WRITTEN EXERCISE -> Set down, word for word, only the lines from the start of the records through the line bearing "front buckets', 'brick')"; include no pictures.
------------------------------
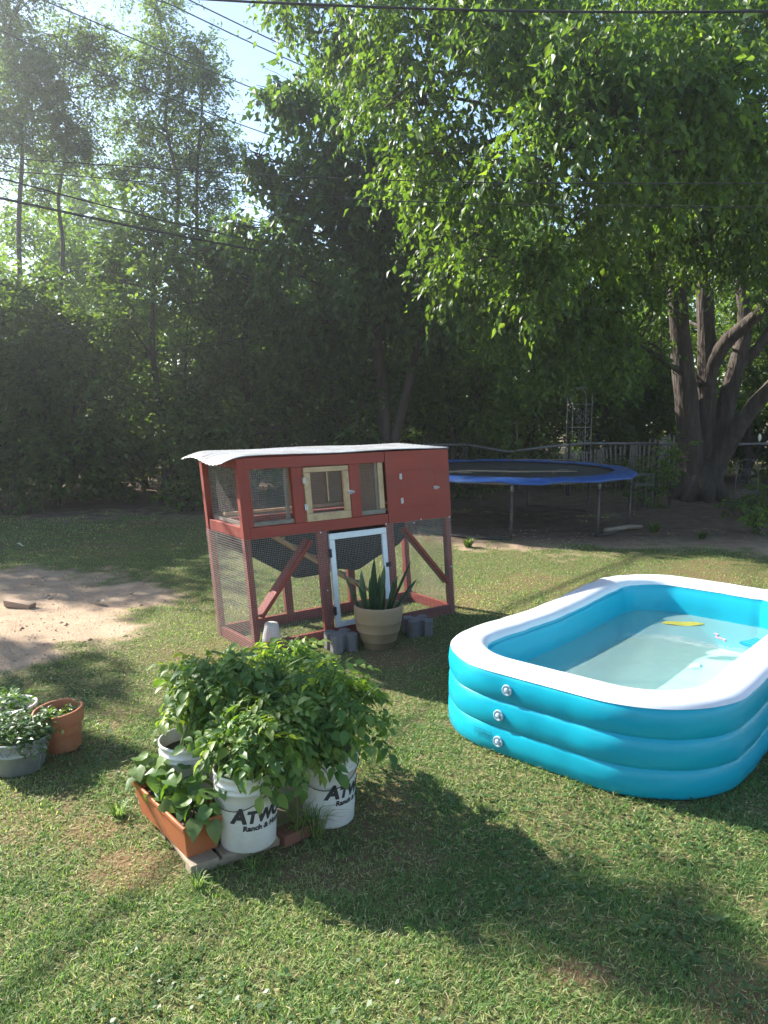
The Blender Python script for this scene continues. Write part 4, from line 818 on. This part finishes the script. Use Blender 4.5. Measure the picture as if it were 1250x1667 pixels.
for pts, r_, lab in WIRES:
    P = [Vector(p) for p in pts]; fine = []
    for i in range(len(P) - 1):
        a, b, c, d = P[max(i - 1, 0)], P[i], P[i + 1], P[min(i + 2, len(P) - 1)]
        for t in (0, .25, .5, .75): fine.append(.5 * ((2 * b) + (c - a) * t + (2 * a - 5 * b + 4 * c - d) * t * t + (3 * b - a - 3 * c + d) * t ** 3))
    fine.append(P[-1]); o = MB().tube(fine, r_, 5).build('overhead_wire', M['cable'], None, smooth=True); tag(o, lab, 'wire', 'overhead wires')

# ---------------------------------------------------------------- pallet, buckets, planter
PN = (-.86, 3.17); PAZ = math.atan2(.57, .82)
pal = thing('wooden_pallet', 'low weathered wooden pallet under the planter and buckets', 'pallet', (PN[0], PN[1], 0), PAZ)
for i in range(5): MB().box(.0 + i * .15, .132 + i * .15, 0, .80, .036, .056).build('slat', M['plank'], pal, bevel=.003)
for y in (.01, .36, .71): MB().box(.004, .728, y, y + .075, 0, .035).build('runner', M['plank'], pal, bevel=.003)
bk_ = MB().box(-.09, .09, -.05, .05, 0, .06).build('brick', M['brick'], None, loc=(-.44, 3.50, .0), rot=(0, 0, .75), bevel=.006); tag(bk_, 'worn reddish brick lying between the two front buckets', 'brick')

def text_parts(parent, r_at, zc):
    """lettering wrapped round the bucket wall"""
    def word(s, size, shear, x, z, off=.0):
        cu = bpy.data.curves.new('lettering', 'FONT'); cu.body = s; cu.size = size; cu.shear = shear; cu.offset = off; cu.resolution_u = 3
        to = bpy.data.objects.new('tmp', cu); COL.objects.link(to); dg = bpy.context.evaluated_depsgraph_get(); me = bpy.data.meshes.new_from_object(to.evaluated_get(dg))
        bpy.data.objects.remove(to); b = bmesh.new(); b.from_mesh(me); bpy.data.meshes.remove(me)
        xs = [v.co.x for v in b.verts]; wd = max(xs)
        for i in range(1, int(wd / .008) + 1): bmesh.ops.bisect_plane(b, geom=b.verts[:] + b.edges[:] + b.faces[:], plane_co=(i * .008, 0, 0), plane_no=(1, 0, 0))
        bmesh.ops.triangulate(b, faces=b.faces[:])
        for v in b.verts:
            zz = z + v.co.y; rr = r_at(zz) + .0022; a = (x + v.co.x) / rr; v.co = (rr * math.sin(a), -rr * math.cos(a), zz)
        me = bpy.data.meshes.new('lettering'); b.to_mesh(me); b.free(); me.materials.append(M['ink']); obj('lettering', me, parent); return wd
    w0 = word('A', .100, .22, 0, zc, .0052)
    w1 = word('TWOODS', .078, .22, w0 * .96, zc, .0048)
    word('Ranch & Home', .036, .15, w0 * .70, zc - .040, .0017)

def potato_leaf(seed):
    r = np.random.default_rng(seed); V = []; Fc = []
    def leaflet(o, d, L_, w, tilt):
        d = Vector(d).normalized(); s = d.cross(Vector((0, 0, 1))).normalized(); u = s.cross(d); o = Vector(o); n0 = len(V)
        cr = [(0, 0, 0), (.28, .8, .10), (.28, 0, 0), (.28, -.8, .10), (.62, .85, .07), (.62, 0, -.04), (.62, -.85, .07), (1.0, 0, -.20)]
        for t, q, h in cr: V.append(o + d * t * L_ + s * q * w / 2 + u * (h + tilt * t * t) * L_)
        Fc.extend([(n0, n0 + 1, n0 + 2), (n0, n0 + 2, n0 + 3), (n0 + 1, n0 + 4, n0 + 5, n0 + 2), (n0 + 2, n0 + 5, n0 + 6, n0 + 3), (n0 + 4, n0 + 7, n0 + 5), (n0 + 5, n0 + 7, n0 + 6)])
    Ln = .20; dr = r.uniform(.15, .55)
    P = lambda t: Vector((r.normal(0, .004), Ln * t, -.12 * dr * t * t * 3 + .02 * t))
    for k, t in enumerate((.38, .62, .84)):
        o = P(t); L_ = (.055, .072, .085)[k] * r.uniform(.85, 1.15)
        for s in (-1, 1): leaflet(o, (s * 1.0, .55 + r.normal(0, .15), -.15 - dr * .5 + r.normal(0, .15)), L_, L_ * .62, r.normal(-.05, .1))
    leaflet(P(1.0), (r.normal(0, .1), 1, -.25 - dr), .10, .068, -.1)
    n0 = len(V)
    for t in (0, .5, 1): q = P(t); V.extend([q + Vector((-.003, 0, 0)), q + Vector((.003, 0, 0))])
    Fc.extend([(n0, n0 + 1, n0 + 3, n0 + 2), (n0 + 2, n0 + 3, n0 + 5, n0 + 4)])
    me = bpy.data.meshes.new('leaf'); me.from_pydata(V, [], Fc); me.materials.append(M['l_pot']); me.polygons.foreach_set('use_smooth', [True] * len(Fc)); me.update(); return me
PLEAF = [potato_leaf(s) for s in range(9)]
def aim(o, d, roll=0.0):
    d = Vector(d).normalized(); s = d.cross(Vector((0, 0, 1)))
    s = s.normalized() if s.length > .05 else Vector((1, 0, 0)); u = s.cross(d)
    o.rotation_euler = (Matrix((s, d, u)).transposed() @ Matrix.Rotation(roll, 3, 'Y')).to_euler()
BR = lambda z: .130 + .021 * min(max(z / .368, 0), 1)
def potato_bucket(loc, rz, label, nleaf, cover, seed, text=True, zc=.20, handle=True):
    r = np.random.default_rng(seed); t = thing('potato_bucket', label, 'potted plant', loc, rz, 'potato plants in buckets')
    bkt = MB().lathe([(.128, 0), (.131, .006)] + [(BR(z), z) for z in (.1, .2, .285)] + [(.153, .288), (.153, .296), (.1495, .298), (.1495, .312), (.154, .314), (.154, .322), (.150, .324), (.151, .352), (.156, .354), (.156, .368), (.150, .370), (.147, .36), (.140, .25)], 48).build('bucket', M['whiteplastic'], t, smooth=True)
    MB().lathe([(0, .305), (.06, .315), (.1, .31), (.144, .30)], 24, capb=False).build('soil', M['soil'], t)
    if handle: MB().tube([(.158 * math.cos(a), -.158 * abs(math.sin(a)) * .98 - .006, .325 - .105 * math.sin(a)) for a in [math.pi * i / 20 for i in range(21)]], .0026, 5).build('handle', M['darksteel'], bkt, smooth=True)
    if text: text_parts(bkt, BR, zc)
    cx, cy, cz, rx, ry, rzz = cover
    stems = []
    for i in range(9):
        a = r.uniform(0, 6.28); q = r.uniform(.35, .85)
        e = Vector((cx + rx * q * math.cos(a), cy + ry * q * math.sin(a), cz + rzz * r.uniform(.2, .75))); b0 = Vector((r.uniform(-.07, .07), r.uniform(-.07, .07), .30))
        cv = curve(b0, e, (-(e.x) * .35, -(e.y) * .35, .08), 7); MB().tube(cv, [.007, .0068, .0065, .006, .0055, .005, .004], 6).build('stem', M['stem'], t, smooth=True); stems += cv[2:]
    for i in range(nleaf):
        d = unit(r.normal(size=3)); 
        if d[2] < -.45: d[2] *= -.6
        q = r.uniform(.45, 1.0) ** .6; P = Vector((cx + rx * d[0] * q, cy + ry * d[1] * q, cz + rzz * d[2] * q))
        out_ = Vector((P.x - cx, P.y - cy, 0)); out_ = out_.normalized() if out_.length > .02 else Vector((1, 0, 0))
        dr = Vector((out_.x + r.normal(0, .5), out_.y + r.normal(0, .5), .35 * d[2] - .15 + r.normal(0, .3)))
        o = obj('leaf', PLEAF[r.integers(0, 9)], t); aim(o, dr, r.normal(0, .35)); s = r.uniform(.46, .84); o.scale = (s,) * 3
        o.location = P - dr.normalized() * .08
    return t
potato_bucket((-.645, 3.40, .056), -.36, 'white printed bucket of potato plants at the front, next to the terracotta planter', 225, (.04, .13, .48, .32, .30, .21), 31, zc=.155)
potato_bucket((-.285, 3.70, .0), -.04, 'white printed bucket of potato plants at the right, standing in the grass', 230, (.0, .05, .56, .33, .33, .27), 32, zc=.165)
potato_bucket((-.985, 3.70, .056), -.4, 'white bucket of potato plants at the back left with dark soil showing', 195, (.07, .15, .61, .31, .27, .17), 33, text=False, zc=.2)
potato_bucket((-.70, 4.12, .0), .9, 'bucket of potato plants hidden behind the others, only its leafy top showing', 235, (.02, -.02, .56, .46, .33, .26), 34, text=False)

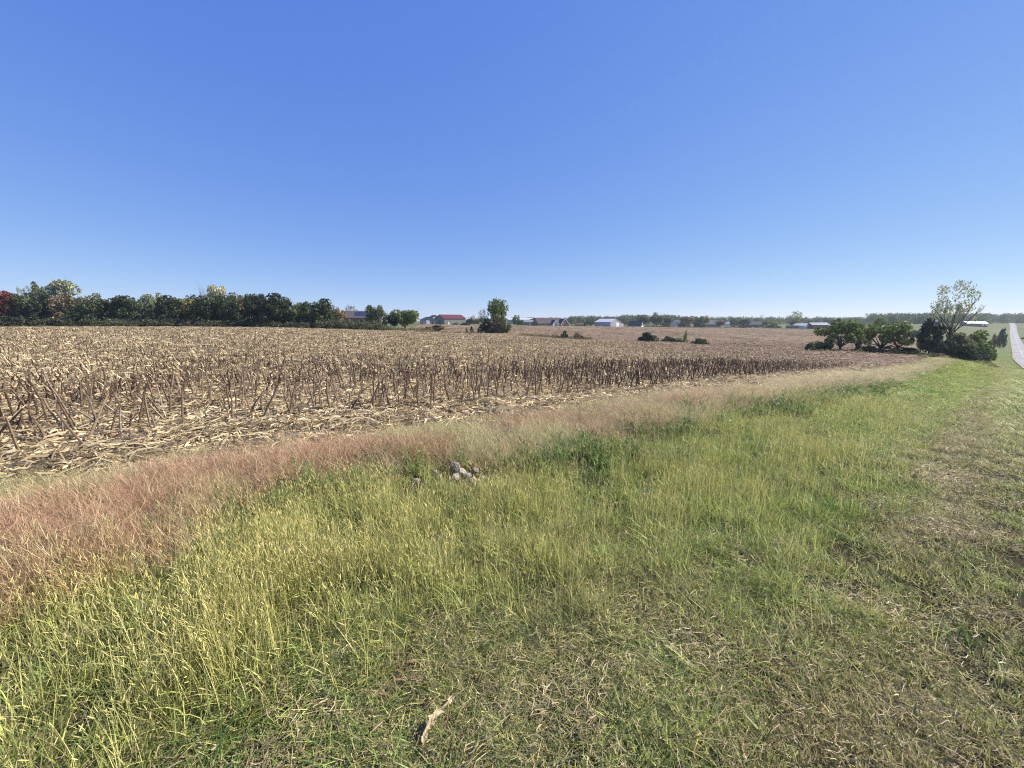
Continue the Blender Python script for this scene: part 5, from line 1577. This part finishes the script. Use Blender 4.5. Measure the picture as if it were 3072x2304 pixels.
def clump(px, py, seed, n, hmin, hmax, w, rad, mat, label, lean=(0.1, 0.9), curl=(0.4, 1.8)):
    x, y = ray_ground(px, py); r = np.random.default_rng(seed); mb = MB()
    for _ in range(n):
        a = r.uniform(0, 6.283); q = rad * math.sqrt(r.uniform(0, 1))
        blade(mb, r, (q * math.cos(a), q * math.sin(a), -0.02), r.uniform(hmin, hmax), w * r.uniform(0.6, 1.2), r.uniform(*lean), r.uniform(*curl), 6, None, r.uniform(0, 1) ** 2)
    link('grass_clump', mb.mesh('grass_clump', mat), loc=(x, y, float(gz(x, y))), label=label, cat='grass clump', group='single coarse grass clumps')


LIMEG = plant_mat('lime_blades', 0.45, False, (0.33, 0.38, 0.08), (0.48, 0.46, 0.17), 0.7, 0.015)
DEEPG = plant_mat('deep_green_blades', 0.4, False, (0.10, 0.19, 0.05), (0.22, 0.28, 0.08), 0.8, 0.015)
RUSTG = plant_mat('rusty_blades', 0.3, False, (0.30, 0.17, 0.075), (0.36, 0.26, 0.12), 0.7, 0.03)
clump(375, 2030, 41, 26, 0.16, 0.36, 0.011, 0.12, LIMEG, 'lime green clump of broad arching blades')
clump(250, 2070, 42, 16, 0.14, 0.28, 0.009, 0.10, LIMEG, 'smaller lime clump beside the broad arching one')
clump(660, 2262, 43, 46, 0.14, 0.28, 0.006, 0.12, DEEPG, 'dark green clump of fine arching blades at the bottom of the bank', (0.3, 1.1), (0.6, 1.6))
clump(1480, 1890, 44, 60, 0.12, 0.24, 0.006, 0.22, DEEPG, 'broad dark green clump in the yellowing grass')
clump(2770, 1795, 45, 40, 0.04, 0.11, 0.005, 0.07, RUSTG, 'small rusty brown tuft in the mown strip', (0.1, 1.2), (0, 0.8))
clump(2940, 1950, 46, 30, 0.10, 0.20, 0.007, 0.10, DEEPG, 'green clump in the brownish mown strip', (0.1, 0.7), (0.2, 1.2))

# ------------------------------------------------------------------ air
def haze():
    mb = MB()
    mb.box((0, 480, 2.5), (2600, 1200, 38))
    m, N, L = new_mat('haze')
    out = N.new('ShaderNodeOutputMaterial'); p = N.new('ShaderNodeVolumePrincipled')
    p.inputs['Color'].default_value = (0.80, 0.88, 1.0, 1)
    p.inputs['Density'].default_value = 0.00016
    p.inputs['Anisotropy'].default_value = 0.3
    L.new(p.outputs[0], out.inputs['Volume'])
    link('haze', mb.mesh('haze', m, False), label='thin blue air haze over the farmland', kind='stuff')


haze()
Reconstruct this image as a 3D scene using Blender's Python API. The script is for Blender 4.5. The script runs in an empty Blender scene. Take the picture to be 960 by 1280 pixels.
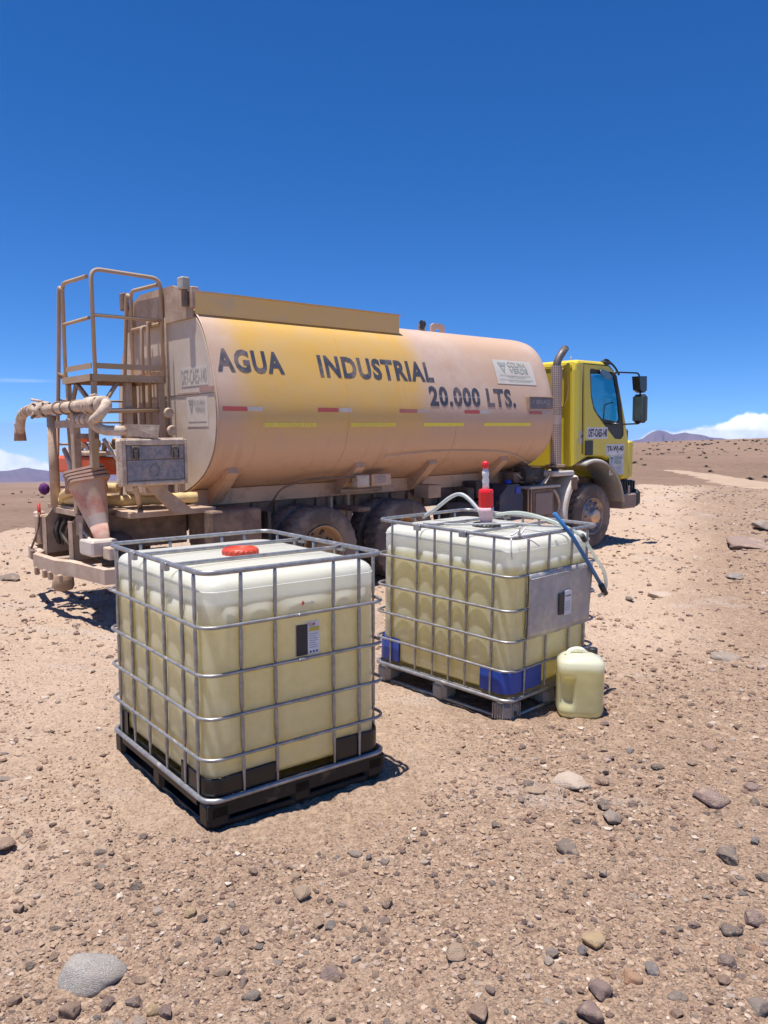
------------------------------
CORRECT RESPONSE ->
The Blender Python script for this scene continues. Write part 4, from line 818 on. This part finishes the script. Use Blender 4.5. Measure the picture as if it were 1250x1667 pixels.
for pts, r_, lab in WIRES:
    P = [Vector(p) for p in pts]; fine = []
    for i in range(len(P) - 1):
        a, b, c, d = P[max(i - 1, 0)], P[i], P[i + 1], P[min(i + 2, len(P) - 1)]
        for t in (0, .25, .5, .75): fine.append(.5 * ((2 * b) + (c - a) * t + (2 * a - 5 * b + 4 * c - d) * t * t + (3 * b - a - 3 * c + d) * t ** 3))
    fine.append(P[-1]); o = MB().tube(fine, r_, 5).build('overhead_wire', M['cable'], None, smooth=True); tag(o, lab, 'wire', 'overhead wires')

# ---------------------------------------------------------------- pallet, buckets, planter
PN = (-.86, 3.17); PAZ = math.atan2(.57, .82)
pal = thing('wooden_pallet', 'low weathered wooden pallet under the planter and buckets', 'pallet', (PN[0], PN[1], 0), PAZ)
for i in range(5): MB().box(.0 + i * .15, .132 + i * .15, 0, .80, .036, .056).build('slat', M['plank'], pal, bevel=.003)
for y in (.01, .36, .71): MB().box(.004, .728, y, y + .075, 0, .035).build('runner', M['plank'], pal, bevel=.003)
bk_ = MB().box(-.09, .09, -.05, .05, 0, .06).build('brick', M['brick'], None, loc=(-.44, 3.50, .0), rot=(0, 0, .75), bevel=.006); tag(bk_, 'worn reddish brick lying between the two front buckets', 'brick')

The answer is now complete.